SDR vs. HDR on Displays
On the display side, dynamic range determines how lifelike an image looks. Standard Dynamic Range (SDR) has been the default for decades. SDR screens typically peak at 100 to 300 nits of brightness, with a relatively narrow contrast range. High Dynamic Range (HDR) pushes that ceiling dramatically, with capable displays reaching 1,000 nits and the HDR specification allowing up to 10,000 nits. The result is brighter highlights, deeper blacks, and more visible detail in both extremes.

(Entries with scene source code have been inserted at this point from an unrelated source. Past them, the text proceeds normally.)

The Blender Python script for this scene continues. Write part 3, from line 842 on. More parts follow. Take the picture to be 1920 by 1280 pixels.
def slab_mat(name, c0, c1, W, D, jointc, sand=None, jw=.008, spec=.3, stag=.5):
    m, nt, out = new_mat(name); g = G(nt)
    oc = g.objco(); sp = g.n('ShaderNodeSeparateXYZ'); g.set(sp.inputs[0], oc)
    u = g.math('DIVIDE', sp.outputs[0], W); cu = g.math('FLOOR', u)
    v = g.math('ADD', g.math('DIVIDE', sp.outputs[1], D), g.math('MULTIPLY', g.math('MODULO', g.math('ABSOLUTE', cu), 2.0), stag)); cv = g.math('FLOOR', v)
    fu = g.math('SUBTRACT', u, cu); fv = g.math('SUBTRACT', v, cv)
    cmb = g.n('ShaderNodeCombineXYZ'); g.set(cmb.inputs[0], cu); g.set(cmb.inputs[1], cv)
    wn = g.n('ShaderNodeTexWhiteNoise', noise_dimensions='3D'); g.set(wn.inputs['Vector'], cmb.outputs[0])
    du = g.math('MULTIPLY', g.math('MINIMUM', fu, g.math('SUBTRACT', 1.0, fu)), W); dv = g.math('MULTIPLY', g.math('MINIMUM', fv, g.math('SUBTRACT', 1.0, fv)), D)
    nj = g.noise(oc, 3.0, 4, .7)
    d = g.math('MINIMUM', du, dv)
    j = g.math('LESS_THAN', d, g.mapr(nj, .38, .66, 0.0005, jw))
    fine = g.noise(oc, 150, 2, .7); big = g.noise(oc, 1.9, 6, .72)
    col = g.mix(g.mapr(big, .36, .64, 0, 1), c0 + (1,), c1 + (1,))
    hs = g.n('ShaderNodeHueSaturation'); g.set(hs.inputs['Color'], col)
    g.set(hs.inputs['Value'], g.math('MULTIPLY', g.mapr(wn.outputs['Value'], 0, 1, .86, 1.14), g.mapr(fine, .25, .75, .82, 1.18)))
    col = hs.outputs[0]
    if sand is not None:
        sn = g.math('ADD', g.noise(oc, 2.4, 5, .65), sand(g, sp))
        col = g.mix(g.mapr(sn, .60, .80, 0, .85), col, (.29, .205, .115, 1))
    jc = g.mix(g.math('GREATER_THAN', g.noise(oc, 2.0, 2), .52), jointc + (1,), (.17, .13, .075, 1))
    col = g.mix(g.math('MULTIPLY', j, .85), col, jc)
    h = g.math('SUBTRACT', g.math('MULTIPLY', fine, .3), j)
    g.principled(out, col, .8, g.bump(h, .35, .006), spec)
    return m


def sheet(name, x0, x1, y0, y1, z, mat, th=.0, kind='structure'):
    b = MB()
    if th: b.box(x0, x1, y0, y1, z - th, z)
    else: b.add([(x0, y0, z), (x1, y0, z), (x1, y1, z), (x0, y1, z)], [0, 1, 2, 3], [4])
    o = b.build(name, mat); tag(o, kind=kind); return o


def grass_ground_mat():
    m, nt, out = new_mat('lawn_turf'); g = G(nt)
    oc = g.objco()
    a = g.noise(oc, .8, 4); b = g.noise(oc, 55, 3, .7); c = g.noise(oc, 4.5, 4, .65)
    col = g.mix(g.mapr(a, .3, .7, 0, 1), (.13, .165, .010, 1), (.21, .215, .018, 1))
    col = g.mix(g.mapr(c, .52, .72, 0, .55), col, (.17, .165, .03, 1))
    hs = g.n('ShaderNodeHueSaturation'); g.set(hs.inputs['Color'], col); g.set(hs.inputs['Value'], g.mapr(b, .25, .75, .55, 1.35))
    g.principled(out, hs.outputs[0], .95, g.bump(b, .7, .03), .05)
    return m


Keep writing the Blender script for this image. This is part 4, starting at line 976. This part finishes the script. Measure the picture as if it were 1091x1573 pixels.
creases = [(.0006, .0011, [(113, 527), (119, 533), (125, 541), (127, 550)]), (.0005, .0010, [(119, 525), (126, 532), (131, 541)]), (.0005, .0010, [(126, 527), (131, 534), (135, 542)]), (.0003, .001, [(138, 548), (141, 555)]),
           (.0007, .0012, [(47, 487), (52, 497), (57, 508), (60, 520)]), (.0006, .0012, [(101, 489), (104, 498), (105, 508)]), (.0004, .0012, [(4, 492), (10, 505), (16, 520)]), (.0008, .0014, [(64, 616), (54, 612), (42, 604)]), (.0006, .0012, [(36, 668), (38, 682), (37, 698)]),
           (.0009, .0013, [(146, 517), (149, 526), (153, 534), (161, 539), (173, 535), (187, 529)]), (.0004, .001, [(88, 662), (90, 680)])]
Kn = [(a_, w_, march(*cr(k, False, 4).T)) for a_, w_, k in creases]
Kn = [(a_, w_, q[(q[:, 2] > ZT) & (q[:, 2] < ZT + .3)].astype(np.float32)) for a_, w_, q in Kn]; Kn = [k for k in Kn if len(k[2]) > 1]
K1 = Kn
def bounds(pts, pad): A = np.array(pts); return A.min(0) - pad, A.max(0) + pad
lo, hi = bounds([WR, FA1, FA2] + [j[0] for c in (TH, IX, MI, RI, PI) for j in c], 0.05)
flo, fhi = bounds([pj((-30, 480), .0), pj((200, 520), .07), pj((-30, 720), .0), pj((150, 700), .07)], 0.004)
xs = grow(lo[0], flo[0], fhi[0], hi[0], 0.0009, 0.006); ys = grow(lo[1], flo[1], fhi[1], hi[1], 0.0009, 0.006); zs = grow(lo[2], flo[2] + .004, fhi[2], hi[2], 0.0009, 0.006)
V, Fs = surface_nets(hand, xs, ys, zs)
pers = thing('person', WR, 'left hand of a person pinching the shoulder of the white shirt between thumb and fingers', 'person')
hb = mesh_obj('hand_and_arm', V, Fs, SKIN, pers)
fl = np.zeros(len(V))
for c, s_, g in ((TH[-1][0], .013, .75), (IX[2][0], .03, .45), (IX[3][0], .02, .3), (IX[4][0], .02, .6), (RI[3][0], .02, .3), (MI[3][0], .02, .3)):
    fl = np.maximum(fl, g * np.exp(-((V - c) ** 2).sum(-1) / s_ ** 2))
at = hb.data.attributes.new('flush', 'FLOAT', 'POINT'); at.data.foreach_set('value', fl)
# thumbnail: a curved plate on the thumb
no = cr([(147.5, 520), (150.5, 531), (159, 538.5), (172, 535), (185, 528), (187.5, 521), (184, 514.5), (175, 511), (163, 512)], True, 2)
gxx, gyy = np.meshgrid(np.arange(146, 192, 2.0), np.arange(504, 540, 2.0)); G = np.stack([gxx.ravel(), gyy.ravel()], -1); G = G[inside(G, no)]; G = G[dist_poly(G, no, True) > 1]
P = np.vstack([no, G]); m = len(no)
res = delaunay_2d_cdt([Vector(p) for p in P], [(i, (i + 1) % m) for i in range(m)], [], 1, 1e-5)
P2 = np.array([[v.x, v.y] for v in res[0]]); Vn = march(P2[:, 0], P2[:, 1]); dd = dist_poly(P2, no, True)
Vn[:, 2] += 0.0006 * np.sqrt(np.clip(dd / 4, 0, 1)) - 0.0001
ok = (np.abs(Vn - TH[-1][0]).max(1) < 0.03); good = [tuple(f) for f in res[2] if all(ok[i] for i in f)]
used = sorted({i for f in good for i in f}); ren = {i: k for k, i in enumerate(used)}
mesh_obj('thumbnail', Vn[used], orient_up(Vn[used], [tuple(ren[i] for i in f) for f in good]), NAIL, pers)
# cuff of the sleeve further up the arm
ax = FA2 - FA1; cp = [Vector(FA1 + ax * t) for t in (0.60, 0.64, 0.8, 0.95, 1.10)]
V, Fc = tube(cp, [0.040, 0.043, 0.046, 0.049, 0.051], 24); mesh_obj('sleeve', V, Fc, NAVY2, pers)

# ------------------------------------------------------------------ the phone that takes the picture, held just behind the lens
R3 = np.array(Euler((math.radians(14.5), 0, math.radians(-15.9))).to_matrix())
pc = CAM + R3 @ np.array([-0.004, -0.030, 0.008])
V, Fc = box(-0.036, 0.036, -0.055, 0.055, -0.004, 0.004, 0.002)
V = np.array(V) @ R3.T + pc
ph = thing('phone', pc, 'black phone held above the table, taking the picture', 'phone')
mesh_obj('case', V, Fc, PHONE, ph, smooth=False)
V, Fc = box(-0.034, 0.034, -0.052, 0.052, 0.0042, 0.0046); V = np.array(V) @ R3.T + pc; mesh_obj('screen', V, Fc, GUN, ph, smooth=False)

Display technology matters here. OLED screens can turn individual pixels completely off, producing true black and effectively infinite contrast. Mini-LED displays use thousands of small backlighting zones and can reach higher peak brightness, sometimes exceeding 1,000 nits, making them strong performers for HDR. Each technology has strengths: OLED wins on black levels and contrast, while Mini-LED wins on raw brightness.
HDR Formats Explained
Not all HDR content is created equal. Several competing formats define how brightness information is encoded and communicated to your display.
- HDR10 is the baseline HDR format, supported by virtually every HDR-capable display. It uses 10-bit color and static metadata, meaning one set of brightness instructions applies to an entire movie or show. It’s royalty-free and widely adopted.
- HDR10+ adds dynamic metadata, so brightness information can change scene by scene. Developed by Samsung and others, it’s also royalty-free, which has helped its adoption.
- Dolby Vision also uses dynamic metadata and supports up to 12-bit color depth. It gives filmmakers the finest control over how each scene looks on different displays, but manufacturers pay Dolby for licensing.
- HLG (Hybrid Log-Gamma) was designed for broadcast television. It’s compatible with both SDR and HDR displays without requiring metadata, making it practical for live TV, but it can’t match the precision of the other formats.
In practice, the difference between HDR10 and Dolby Vision is most noticeable in scenes with extreme contrast, like a campfire at night or sunlight streaming through a window into a dark room. Dynamic metadata lets the display optimize each scene individually rather than applying a single compromise to the whole film.
Why It Matters for Your Work
If you’re shooting video, dynamic range dictates how much flexibility you have in challenging lighting. A camera with 13 stops lets you expose for a bright window and still recover detail in the shadowed interior. One with 10 stops forces you to light the room artificially or accept lost detail somewhere. Choosing a log profile and 10-bit recording maximizes what your sensor captures, giving you the most to work with in editing.
If you’re choosing a display, dynamic range determines whether HDR content actually looks like HDR. A screen that technically accepts an HDR signal but only hits 400 nits won’t deliver the full impact. Look for displays that reach at least 600 to 1,000 nits for a meaningful HDR experience, with true local dimming or OLED pixel-level control to maintain deep blacks alongside those bright highlights.